A nostalgia é mais do que um simples estado de espírito, e a viagem no tempo é mais do que um simples pretexto narrativo pois ambos alimentam a questão de como o passado define o futuro: até que ponto as nossas experiências enquanto crianças determinam os tipos de adultos que acabamos por ser?  Que papel desempenham as nossas escolhas? Se pudesse voltar atrás e mudar o passado, para corrigir as coisas, voltaria a fazê-lo?

Estas são ideias familiares em histórias de viagens no tempo, mas assumem um significado diferente neste título devido ao tema da violência doméstica. Nesse contexto, este tema torna-se muito mais fundamentado na triste realidade dos ciclos de abuso, e na forma de os desfazer. Mais uma vez, e em última análise uma mensagem de esperança, e sem querer dar demasiado, a forma como um riff no Regresso ao Futuro se transforma num conto sobre a escolha de um caminho diferente não é nada mais do que belo. 


Todo este conjunto é o que fez de The Kids We Were We Were um jogo tão difícil de passar. Apesar da aparente fragilidade na sua configuração, é uma história honesta e desoladora sobre um assunto extremamente difícil, abordado com o maior cuidado e ainda mais confronto para o mesmo.

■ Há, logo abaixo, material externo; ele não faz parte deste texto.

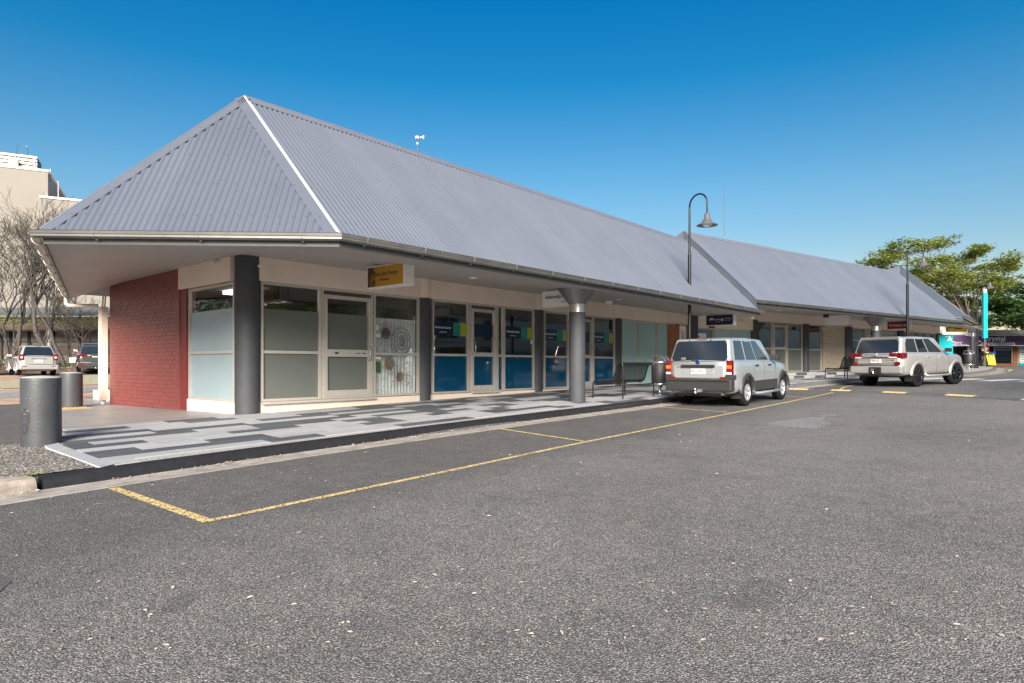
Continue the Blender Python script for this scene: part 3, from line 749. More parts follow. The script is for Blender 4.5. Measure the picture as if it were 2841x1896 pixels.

Mas é uma viagem dolorosa que precisa de ser feita, com uma mensagem de esperança no final, e o abraço caloroso de amigos íntimos e memórias de infância preciosas para o levar até lá. 


Nota: Análise efetuada com base em código final do jogo para Nintendo Switch, gentilmente cedido pela Gagex, e o artigo original publicado pela Shindig Games & Pop Culture.